Other than a 2008 divorce filing between his parents, his background suggests a stable and well-to-do family.

He reportedly lived with his mother Nancy Lanza in the suburban town, where she may have previously worked with the elementary school.

His tax specialist father is an executive at GE Capital, and his 24-year-old brother Ryan, who was initially confused for the killer, also works in tax practice.

One rare photo circulating on the Internet shows a scrawny youngster. The New York Times quoted friends as saying that Adam Lanza was intelligent "but nervous and fidgety."

At school, "he carried a black briefcase to his 10th-grade honors English class, and sat near the door so he could readily slip in and out."

And when he walked, "his hands glued to his sides," his body language was that of someone who wanted to be invisible, the newspaper said. "He did all he could to avoid attention, it seemed."

Lanza also shrank from social media, in contrast to many American youths.

No Facebook page has been found so far. In his high school yearbook, for the class of 2010, his photo is missing. "Camera shy," the empty space says, reported The Times.

But a troubled soul, as well as possible health problems, loomed under those still waters. Ryan Lanza told police his brother had a history of mental issues, CBS reported.

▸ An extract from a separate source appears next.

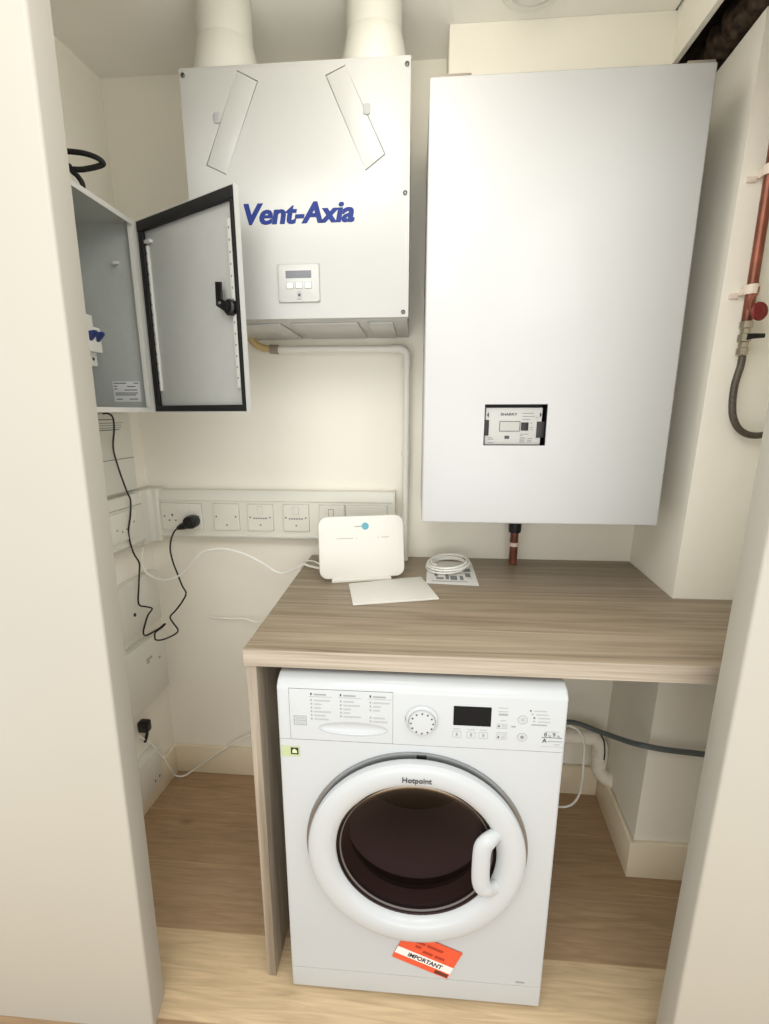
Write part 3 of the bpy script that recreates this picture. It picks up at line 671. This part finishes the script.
# ------------------------------------------------------------------ washing machine
WX, WY = -.357, -.696
WX1_ = WX + .595
wm = thing('washing_machine', (WX + .2975, -.42, 0), 'white front-loading washing machine under the grey wood worktop', 'washing machine')
DC = Vector((-.062, WY, .450))
body = MB().prism([(WX, WY + .012, .845), (WX, WY + .012 + .018, .852), (WX, -.135, .852), (WX, -.135, .012), (WX, WY, .012), (WX, WY, .832)], (.595, 0, 0), bev=.006, seg=3).build('body', M['appliance'], wm)
c = MB(); c.lathe([(0, -.30), (.178, -.30), (.178, .04), (0, .04)], DC, (0, -1, 0), 64)
cut(body, c)
c = MB(); t_ = .0012
frame(c, -.331, -.1125, .709, .8305, t_, WY - .01, WY + .0016)
c.box(WX - .01, -.3315, WY - .01, WY + .002, .7088, .7098); c.box(-.112, WX1_ + .01, WY - .01, WY + .003, .7088, .7098)
c.box(WX - .01, WX1_ + .01, WY - .01, WY + .002, .0743, .0755)
cut(body, c)
c = MB(); c.lathe([(0, -.5), (.15, -.47), (.30, -.40), (.42, -.27), (.48, -.13), (.5, 0), (.48, .13), (.42, .27), (.30, .40), (.15, .47), (0, .5)], (0, 0, 0), (1, 0, 0), 32)
c.v = [Vector((-.196 + v.x * .150, WY + .001 + v.y * .016, .740 + v.z * .034)) for v in c.v]
cut(body, c)
# feet
for x in (WX + .05, WX1_ - .05):
    for y in (WY + .06, -.19): MB().lathe([(.022, 0), (.022, .008), (.010, .010), (.010, .016)], (x, y, 0), (0, 0, 1), 20).build('foot', M['black'], wm)
# drum behind the glass
MB().lathe([(.177, .0), (.160, -.03), (.168, -.07), (.2, -.085), (.205, -.27), (.19, -.285), (0, -.29)], DC, (0, -1, 0), 64).build('drum', M['drum'], wm)
MB().lathe([(.176, .002), (.162, -.004), (.150, -.028), (.158, -.045), (.172, -.035)], DC, (0, -1, 0), 64).build('door_seal', M['gasket'], wm)
# porthole door
MB().lathe([(.178, .0005), (.178, .004), (.236, .0045), (.2425, .0035), (.2435, .0005)], DC, (0, -1, 0), 72).build('door_recess_ring', M['chrome'], wm)
dr = MB().lathe([(.226, .008), (.2350, .011), (.2362, .017), (.234, .025), (.228, .030), (.218, .0325), (.204, .033), (.192, .031), (.183, .026), (.1775, .018), (.175, .010), (.1755, .006)], DC, (0, -1, 0), 80, closed=True).build('door', M['appliance'], wm)
gl = MB().lathe([(.1755, .011), (.168, .007), (.152, .001), (.12, -.006), (.08, -.010), (.04, -.0125), (0, -.013)], DC, (0, -1, 0), 64).build('glass', M['glass'], dr)
MB().lathe([(.1770, .012), (.1770, .006), (.166, .0030), (.164, .0050), (.168, .0085)], DC, (0, -1, 0), 64).build('glass_rim', M['gasket'], dr)
hd = MB().tube([(.124, WY - .014, .518), (.105, WY - .0245, .521), (.090, WY - .034, .517), (.080, WY - .036, .504), (.0765, WY - .037, .48), (.0765, WY - .037, .43), (.080, WY - .036, .404), (.090, WY - .034, .390), (.107, WY - .0245, .385), (.126, WY - .014, .388)],
               [.014, .0165, .0190, .0195, .0190, .0190, .0195, .0190, .0165, .014], 18, smooth=6, flat=((0, 1, 0), .6))
hd.build('handle', M['appliance'], dr)
t = MB().text('Hotpoint', .0175, front(DC.x, WY - .0342, DC.z + .196), bold=.0002, align='CENTER', width=.060); t.build('lettering', M['darkprint'], dr)
MB().box(DC.x - .001, DC.x + .020, WY - .0055, WY + .001, .678, .689, bev=.001).build('door_latch_mark', M['black'], wm)
# control panel
dl = MB().lathe([(0.0335, 0), (.0335, .003), (.0305, .006), (.028, .007)], (-.053, WY, .770), (0, -1, 0), 48).build('dial_ring', M['appliance'], wm)
kb = MB().lathe([(.0275, .002), (.027, .010), (.0255, .0125), (.012, .013), (0, .013)], (-.053, WY, .770), (0, -1, 0), 48).build('dial', M['appliance'], wm)
q = MB()
for k in range(12):
    a = rad(90 + 30 * k); q.disc((-.053 + .0225 * math.cos(a), WY - .0124, .770 + .0225 * math.sin(a)), (0, -1, 0), .0019, .0009, 8)
q.build('dial_mark', M['darkprint'], kb)
MB().prism(rrect(.011, .087, .762, .806, .001, WY - .0008), (0, .002, 0)).build('display', mat('display_black', rgb(9, 9, 11), .35, spec=.2), wm)
PZ = WY - .0002
dk = MB(); pr = MB(); pp = MB()
# programme list on the drawer front
for cx, rows in ((-.284, 7), (-.222, 6), (-.160, 7)):
    line(dk, cx - .001, .8165, .003, .005, PZ); line(pr, cx + .006, .8165, .026, .0032, PZ)
    line(pp, cx - .004, .8125, .048, .0009, PZ)
    for k in range(1, rows):
        if cx > -.17 and k == 4: continue
        z = .8115 - k * .0088
        line(pr, cx - .001, z, .003, .004, PZ); line(pp, cx + .006, z, (.022, .034, .016, .014, .036, .024, .030)[(k + rows) % 7], .003, PZ)
frame(pr, -.322, -.295, .7445, .7665, .0013, PZ - .0003, PZ + .0002); line(pr, -.320, .755, .023, .0013, PZ); line(pp, -.318, .748, .019, .004, PZ); line(pp, -.318, .7585, .019, .004, PZ)
# symbols round the display
for x in (.012, .041, .066):
    line(pp, x, .752, .014, .0018, PZ); frame(pp, x - .002, x + .016, .733, .748, .0009, PZ - .0003, PZ + .0002); line(pr, x + .005, .737, .004, .007, PZ)
for z in (.805, .797): line(pp, .100, z, .020, .0018, PZ)
line(pr, .102, .789, .018, .004, PZ); line(pp, .106, .776, .010, .002, PZ); frame(pp, .099, .120, .7585, .7695, .0009, PZ - .0003, PZ + .0002); line(dk, .102, .762, .003, .004, PZ); line(pp, .109, .762, .008, .004, PZ)
line(pr, .128, .763, .009, .003, PZ); line(pp, .099, .748, .022, .0018, PZ); frame(pp, .099, .120, .7335, .7445, .0009, PZ - .0003, PZ + .0002); line(dk, .102, .7365, .003, .004, PZ); line(pp, .109, .7365, .008, .004, PZ)
for x, z, m in ((.150, .781, 'paleprint'), (.151, .741, 'greyprint')):
    MB().lathe([(.0085, 0), (.0098, 0), (.0098, .0005), (.0085, .0005)], (x, PZ, z), (0, -1, 0), 24, closed=True).build('button_ring', M['paleprint'], wm)
    MB().disc((x, PZ, z), (0, -1, 0), .0038, .0005, 16).build('button_symbol', M[m], wm)
for k in range(4): line(pr if k % 2 else dk, .163 + .004 * min(k, 2), .801 - .008 * k, .003, .003, PZ); line(pp, .172 + .004 * min(k, 2), .801 - .008 * k, .024, .0022, PZ)
line(pr, .168, .7695, .030, .0025, PZ)
line(pp, .197, .755, .026, .002, PZ); line(dk, .190, .7425, .040, .0010, PZ); line(pr, .203, .7335, .028, .0018, PZ); line(pp, .215, .726, .012, .0022, PZ); line(pp, .19, .7215, .044, .0009, PZ)
dk.text('8', .0125, front(.194, PZ, .7455)); dk.text('9', .0125, front(.211, PZ, .7455)); pr.text('kg', .0065, front(.2025, PZ, .7455)); pr.text('kg', .0065, front(.2195, PZ, .7455))
dk.text('A', .0125, front(.192, PZ, .7315), bold=.0003)
line(pr, -.088, .766, .0012, .010, PZ); line(pr, -.080, .766, .0012, .010, PZ); line(pp, -.084, .768, .0012, .010, PZ)
line(pr, .178, .0835, .020, .0045, PZ)
dk.build('dark_legend', M['darkprint'], wm); pr.build('grey_legend', M['midprint'], wm); pp.build('pale_legend', M['paleprint'], wm)
st = MB().box(-.3525, -.312, WY - .0008, WY + .0003, .667, .692).build('eco_sticker', M['green'], wm)
q = MB().box(-.3315, -.315, WY - .0012, WY - .0006, .6725, .689); q.build('sticker_square', mat('sticker_black', rgb(34, 40, 26), .5), st)
q = MB().prism([(-.3285, WY - .0014, .676), (-.318, WY - .0014, .676), (-.3185, WY - .0014, .682), (-.3235, WY - .0014, .6865), (-.328, WY - .0014, .683)], (0, .0005, 0)); q.build('sticker_symbol', mat('sticker_pale', rgb(206, 214, 172), .5), st)
# orange card tucked behind the porthole door
ic = thing('warning_card', (-.03, WY - .003, .08), 'orange card reading IMPORTANT tucked under the washing machine porthole', 'card')
O_ = Vector((-.112, .135)); ux = Vector((.922, -.387)); uy = Vector((.387, .922))
def cpt(a, b, y): v = O_ + ux * a + uy * b; return (v.x, y, v.y)
CW, CH = .141, .088
def quad(a0, a1, b0, b1, y, t): return MB().prism([cpt(a0, b0, y), cpt(a1, b0, y), cpt(a1, b1, y), cpt(a0, b1, y)], (0, t, 0))
quad(0, CW, 0, CH, WY - .0027, .0010).build('sheet', M['orange'], ic)
quad(0, CW, .0165, .0370, WY - .0031, .0006).build('white_band', M['paper'], ic)
cm_ = front(0, WY - .0032, 0)
def cardm(a, b):
    v = O_ + ux * a + uy * b
    return front(v.x, WY - .0032, v.y, math.atan2(ux.y, ux.x))
MB().text('IMPORTANT', .0165, cardm(.030, .0205), ext=.0003, bold=.0004, width=.086).build('lettering', M['black'], ic)
q = MB()
for a0, a1, b0 in ((.058, .082, .0455), (.088, .112, .0455), (.036, .050, .053), (.02, .055, .066), (.06, .10, .066)): 
    v = [cpt(a0, b0, WY - .0032), cpt(a1, b0, WY - .0032), cpt(a1, b0 + .007, WY - .0032), cpt(a0, b0 + .007, WY - .0032)]; q.prism(v, (0, .0006, 0))
q.build('print', M['orangeprint'], ic)
quad(.106, .139, .003, .0125, WY - .0031, .0006).build('dark_patch', mat('card_patch', rgb(96, 44, 32), .6), ic)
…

Former neighbor Ryan Kraft told The Washington Post that the Lanza brothers were upset by their parents' breakup and that Adam had obvious problems.

"He would have tantrums," Kraft told the Post. "They were much more than the average kid (would have)."

Alex Israel, a former classmate, told CNN that Lanza was "fidgety" and "a little uneasy if you were to look at him.

"Socially (he was) not as ready to go out there and make friends," she said. "He preferred just to stay by himself."

A relative told ABC News that Adam was "obviously not well."

Cruelly, it seems that his murderous plan was enabled inadvertently by his own mother Nancy.

The powerful Sig Sauer and Glock handguns he used -- types commonly issued to law enforcement officers -- as well as a military-grade rifle, were registered to her.

Police have indicated that his mother was Adam Lanza's first victim. After shooting her in the face in her own house, with her own gun, he then seems to have driven to the school and methodically spread mayhem, before taking his own life.

The question why remains unanswered.